Brooklyn Rider: The four elements of a radical democracy

The name was a statement of intent. Eighteen years ago four young Brooklynites named their string quartet Brooklyn Rider, nodding to the eclecticism of Wassily Kandinsky’s pre-World War I Blue Rider artistic movement. Since then they’ve not only given exceptional performances from the 300-year-old quartet repertoire, but they’ve commissioned many new works and collaborated with major artists from inside and well outside the classical tradition.

Brooklyn Rider: Johnny Gandelsman, Michael Nicolas, Colin Jacobsen and Nicholas Cords. Photos: Marco Giannavola.

“Part of our mission has always been to try to find meaningful connection between that tradition and the [musical] world as a larger whole,” says violinist Colin Jacobsen. A common thread across their 20 albums has been “finding a framework for pieces that can speak to each other”. Often this involves taking quartets, whether by Debussy, Beethoven or Shostakovich, and recontextualising them by juxtaposing them with interrelated newly commissioned works.

Their Healing Modes album, for instance, centres on Beethoven’s Quartet No.15 in A minor, penned when he was desperately unwell. “Since it’s a five-movement work,” Jacobsen explains, “we asked five composers to write on the theme of healing and music, and they took it in very different directions. Some took it in a very societal direction, some were more about a personal illness and healing.” The result is like hearing the Beethoven anew.

Jacobsen recalls opera director Peter Sellars calling string quartets emblems of “radical democracy” – something the group now tempers. “In the first 10 years we made practically every decision collaboratively,” he says, “and it turns out that’s exhausting. Another form of democracy is passing the torch, and letting different people take the lead for different projects, and for different aspects of what it means to be in a quartet.”

In this spirit, Jacobsen and Johnny Gandelsman swap the first and second violin roles, the quartet completed by violist Nicholas Cords and cellist Michael Nicolas (the latter the only “new” member in 18 years). Jacobsen paraphrases a Cords observation that if you’re even thinking of joining a string quartet, you should already have a 95% aesthetic overlap with the other members. “That last 5%,” says Jacobsen, “is where all the work happens, and it’s certainly not easy work, but I think we enjoy that.”
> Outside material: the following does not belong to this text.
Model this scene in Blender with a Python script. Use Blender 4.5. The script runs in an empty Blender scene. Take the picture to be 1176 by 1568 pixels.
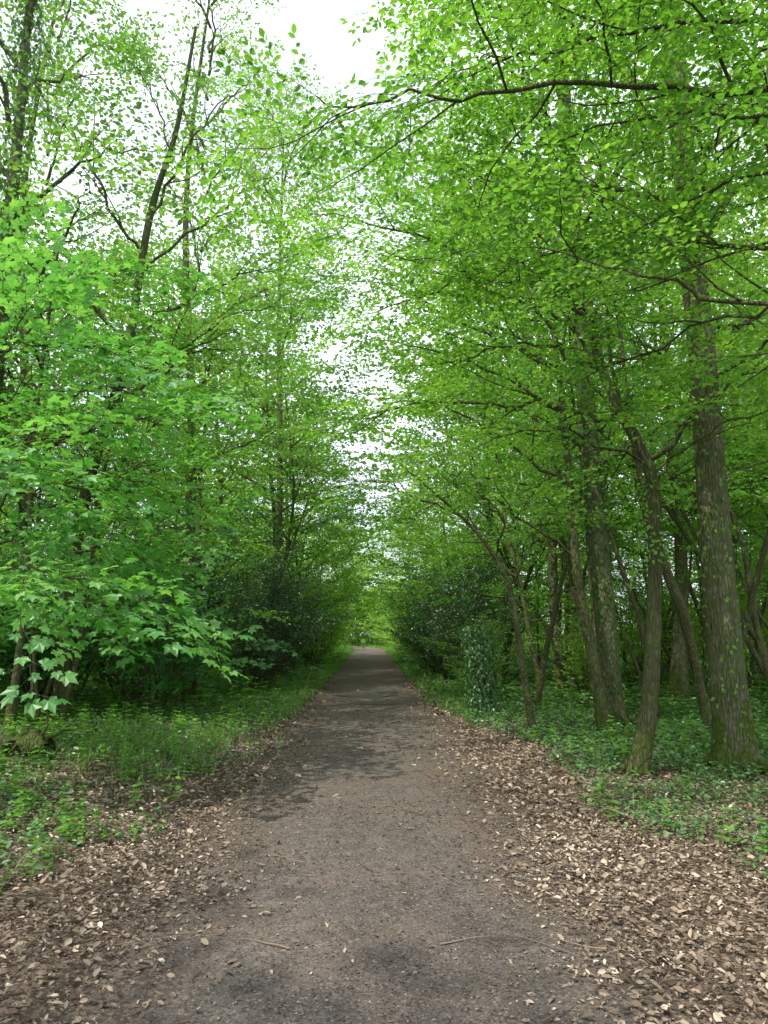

Brooklyn Rider. Photos supplied.

Their quartet’s stellar career has included being chosen by Philip Glass to record all his string quartets. “That was foundational,” says Jacobsen. “Philip Glass’s quartets are a bit of a Rosetta Stone for how to play in a quartet. They really focus you on the essentials of blend, sound production and texture.”

Central to their first Australian tour is The Four Elements, which partly references the alchemy of a quartet sounding as one, and partly the primary elements of earth, air, fire, water, addressed via what Jacobsen describes as a “call to attention around climate”. Among the composers they commissioned are Californian Akshaya Tucker, writing on fire in the context of her state’s recent spate of wildfires. Dan Truman’s take on earth reflects his love of folk music and alternative tunings, resulting in a piece that Jacobsen describes as “an abstracted piece of folk music from the future”.

Beyond four new commissions, other works related to the elements fill out the program. Jacobsen wrote an earth-themed work “through the lens of an homage to Ruth Crawford Seeger, a great early-modernist composer from America, who eventually of course married Charles Seeger, the father of [pioneering folksinger] Pete Seeger. She was a fearsome, amazing modernist composer, and then became an ethnomusicologist, and never brought those worlds together, the way Bartok did.” Jacobsen’s work imagines what might have happened if she had. Shostakovich’s String Quartet No.8 is also included, aligned with fire, because, Jacobsen says, “he wrote it in Dresden in three days when he was there after World War II, seeing the results of the firebombing.”

The group’s diverse collaborators have ranged from Irish folk fiddler Martin Hayes to jazz saxophonist Joshua Redman, banjo virtuoso Bela Fleck, Persian kamancheh player Kayhan Kalhor, Swedish mezzo-soprano Anne Sofie von Otter and Mexican jazz singer Magos Herrera. “The nice thing about four individuals with different interests,” says Jacobsen, “is that over time some of those dream collaborations can happen.”

Brooklyn Rider: Sydney Opera House, March 3.